Figures in a Landscape By André Waardenburg

in 37th Rotterdam International Film Festival

by André Waardenburg

In two of my favorite films from the VPRO Tiger Award Competition of the 37 th International Film Festival Rotterdam, landscape figures prominently. One of them, Aditya Assarat’s Wonderful Town, won a Tiger Award — its second prize after already winning in Pusan. The other, José Luis Torres Leiva ‘s The Sky, the Earth and the Rain (El cielo, la tierra y la lluvia), won the FIPRESCI Award.

Both films — diverse as they are — use landscape in a similar way. Wonderful Town ‘s Assarat was living in Bangkok when the tsunami hit Thailand . He watched it on television. A year later, he decided to go to the town that was hit hardest by the devastating tsunami. When he visited Takua Pa he noticed the town itself was almost already rebuilt, with hardly any sign that a disaster had taken place. But when he talked to the inhabitants, it was evident they were still scarred by the event — every person lost one or two family members. The space between the cleaned-up and rebuilt surface of things and the underlying emotional trauma interested him. In interviews Assarat says he felt “the soul” of the town, and wanted to express this in his first feature, and the town and its surrounding landscape are indeed a third character in his haunting film. Slowly it becomes clear something happened to this town.

By using an architect from the city as his main character, Assarat takes the idea of rebuilding and of (destroyed) town versus (intact) city as his theme. Though he is supposed to be supervising the building of a new hotel — a way to attract tourists and secure the town’s economic survival after the tsunami — the architect shows more interest in an abandoned, derelict ruin. Assarat begins and ends his film by showing us waves hitting the beach. In the first instance it is an innocent image, but 90 minutes later, a virtually identical image has acquired a new, profoundly moving meaning. The innocence of the first image is lost. The landscape has become guilty, to use a phrase from the Dutch artist Armando, who has obsessively painted and documented landscapes from the Second World War that in no way remind us of the atrocities that took place there.

The landscape that appears as a documentary image used as (stunningly beautiful) background is transformed into a traumatic space of mourning that can only be reclaimed through murder and a ritual funeral.

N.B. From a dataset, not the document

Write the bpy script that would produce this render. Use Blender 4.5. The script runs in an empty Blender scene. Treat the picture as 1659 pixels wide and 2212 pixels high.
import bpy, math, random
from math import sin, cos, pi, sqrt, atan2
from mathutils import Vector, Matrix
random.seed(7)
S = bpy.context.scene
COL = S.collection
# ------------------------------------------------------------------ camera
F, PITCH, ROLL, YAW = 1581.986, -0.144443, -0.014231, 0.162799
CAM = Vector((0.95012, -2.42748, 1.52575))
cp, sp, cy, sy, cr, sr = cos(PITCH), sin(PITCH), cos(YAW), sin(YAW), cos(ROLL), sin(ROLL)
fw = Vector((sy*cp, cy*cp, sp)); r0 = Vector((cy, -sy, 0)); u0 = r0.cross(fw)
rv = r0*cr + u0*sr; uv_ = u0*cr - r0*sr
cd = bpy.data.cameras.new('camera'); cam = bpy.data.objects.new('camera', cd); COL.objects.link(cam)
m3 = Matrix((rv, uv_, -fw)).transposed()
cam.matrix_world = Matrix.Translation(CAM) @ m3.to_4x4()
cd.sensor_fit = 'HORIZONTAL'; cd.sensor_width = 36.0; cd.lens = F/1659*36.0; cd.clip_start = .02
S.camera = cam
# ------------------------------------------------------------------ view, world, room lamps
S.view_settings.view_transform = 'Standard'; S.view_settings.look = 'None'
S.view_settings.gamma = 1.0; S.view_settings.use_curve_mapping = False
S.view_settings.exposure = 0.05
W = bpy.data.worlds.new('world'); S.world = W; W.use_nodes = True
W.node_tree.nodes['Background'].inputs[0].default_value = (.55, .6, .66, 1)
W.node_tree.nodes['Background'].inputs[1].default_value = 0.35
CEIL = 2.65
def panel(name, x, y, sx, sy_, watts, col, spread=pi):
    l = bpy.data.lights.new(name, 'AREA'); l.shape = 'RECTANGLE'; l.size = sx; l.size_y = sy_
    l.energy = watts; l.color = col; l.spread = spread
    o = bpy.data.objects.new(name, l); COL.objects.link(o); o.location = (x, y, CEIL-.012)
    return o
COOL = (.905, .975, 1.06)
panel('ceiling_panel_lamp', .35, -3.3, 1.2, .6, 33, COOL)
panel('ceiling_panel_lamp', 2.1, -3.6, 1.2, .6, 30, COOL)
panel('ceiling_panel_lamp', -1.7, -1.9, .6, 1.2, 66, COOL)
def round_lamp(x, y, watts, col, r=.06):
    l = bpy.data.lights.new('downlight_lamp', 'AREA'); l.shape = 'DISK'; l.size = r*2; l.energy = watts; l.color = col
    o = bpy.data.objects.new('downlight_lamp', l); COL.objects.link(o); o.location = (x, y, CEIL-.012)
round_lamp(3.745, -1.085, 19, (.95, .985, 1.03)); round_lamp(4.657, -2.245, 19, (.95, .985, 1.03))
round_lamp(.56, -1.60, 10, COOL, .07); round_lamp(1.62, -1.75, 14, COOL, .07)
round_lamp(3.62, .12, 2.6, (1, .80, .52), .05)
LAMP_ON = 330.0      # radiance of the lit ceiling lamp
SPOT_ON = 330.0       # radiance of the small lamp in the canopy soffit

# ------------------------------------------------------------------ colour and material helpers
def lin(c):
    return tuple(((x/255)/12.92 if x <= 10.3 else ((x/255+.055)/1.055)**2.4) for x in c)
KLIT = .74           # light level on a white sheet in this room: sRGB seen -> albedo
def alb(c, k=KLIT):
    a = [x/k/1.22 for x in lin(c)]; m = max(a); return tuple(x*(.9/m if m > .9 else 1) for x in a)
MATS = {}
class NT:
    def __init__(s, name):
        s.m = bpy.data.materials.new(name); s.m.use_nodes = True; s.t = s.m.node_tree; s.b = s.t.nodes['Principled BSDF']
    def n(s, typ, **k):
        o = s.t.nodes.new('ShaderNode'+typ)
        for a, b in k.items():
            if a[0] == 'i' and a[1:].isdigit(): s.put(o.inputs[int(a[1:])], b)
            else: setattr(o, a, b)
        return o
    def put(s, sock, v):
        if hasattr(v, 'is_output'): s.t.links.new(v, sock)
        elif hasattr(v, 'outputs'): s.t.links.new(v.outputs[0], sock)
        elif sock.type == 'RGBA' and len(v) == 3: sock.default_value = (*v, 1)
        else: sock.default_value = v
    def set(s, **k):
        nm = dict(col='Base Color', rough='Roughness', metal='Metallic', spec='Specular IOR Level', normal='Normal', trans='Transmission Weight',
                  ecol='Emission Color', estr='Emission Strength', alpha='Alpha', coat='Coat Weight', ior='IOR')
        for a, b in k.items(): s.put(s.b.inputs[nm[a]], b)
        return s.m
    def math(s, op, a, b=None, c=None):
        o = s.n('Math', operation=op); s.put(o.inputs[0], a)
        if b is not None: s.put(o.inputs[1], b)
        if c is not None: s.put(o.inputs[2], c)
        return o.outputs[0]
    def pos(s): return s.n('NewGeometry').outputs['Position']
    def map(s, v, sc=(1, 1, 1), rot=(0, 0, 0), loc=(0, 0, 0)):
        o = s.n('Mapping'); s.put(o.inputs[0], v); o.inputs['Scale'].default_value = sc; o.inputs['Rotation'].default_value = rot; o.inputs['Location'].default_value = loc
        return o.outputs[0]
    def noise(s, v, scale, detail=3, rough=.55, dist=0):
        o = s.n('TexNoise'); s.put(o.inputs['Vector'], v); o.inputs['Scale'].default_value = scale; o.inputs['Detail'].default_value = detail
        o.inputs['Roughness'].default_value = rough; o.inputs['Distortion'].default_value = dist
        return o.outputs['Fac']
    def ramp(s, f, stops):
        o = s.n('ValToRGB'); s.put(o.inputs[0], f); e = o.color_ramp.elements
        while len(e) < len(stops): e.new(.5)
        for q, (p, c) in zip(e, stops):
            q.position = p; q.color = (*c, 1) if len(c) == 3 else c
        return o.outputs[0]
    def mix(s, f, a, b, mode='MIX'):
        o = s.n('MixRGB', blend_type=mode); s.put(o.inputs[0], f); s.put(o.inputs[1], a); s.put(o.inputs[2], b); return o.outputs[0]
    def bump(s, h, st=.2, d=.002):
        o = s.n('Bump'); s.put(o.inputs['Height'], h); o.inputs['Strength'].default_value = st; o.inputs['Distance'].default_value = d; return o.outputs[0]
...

The ghosts have to be exorcised — if they ever can be.

Chilean director José Luis Torres Leiva has a background in documentary, which is very evident in his first feature, The Sky, the Earth and the Rain. He shot the film in the south of Chile, in the Valdivia Rivers district. The landscape there is very powerful, and in its ruggedness quite beautiful. As in Wonderful Town, nature is a third character. And here, too, it takes on a more metaphysical meaning. As in Antonioni’s trilogy from the sixties (or tetralogy, if you count Red Desert as well) the natural surroundings and the way they are shot are used to comment on the characters. Without much dialogue, and relying on a subtle soundtrack, Torres Leiva makes the loneliness of his main, female character evident. By shooting her as a tiny figure when she strolls through the forest, for instance, he visually reveals her mental state. She is lonely, just as the landscape is, as shown by Torres Leiva through slowly paced camera movements that broodingly investigate the imposing nature. She is lost in herself, a feeling reinforced by the film’s sense of her as lost in the landscape.

Her inability to express her emotions and desires in a direct manner leads to a beautiful scene in the house of the man she cleans for. He is lying on his bed and is sleeping deeply. She comes into the room, slowly bending herself over him. When their lips almost touch, she retreats. Like the branches of a big tree blown by the wind, they connect with each other briefly and then move on again. No wonder Torres Leiva begins his film with a magnificent travelling shot through the woods and even up into a tree, with branches that slowly rustle. No matter how slowly life may move, it is always in transformation. The loneliness in The Sky, the Earth and the Rain is not a depressing, fixed state, but something the main character has to come to terms with. Then she can move on. Into nature. Into anything.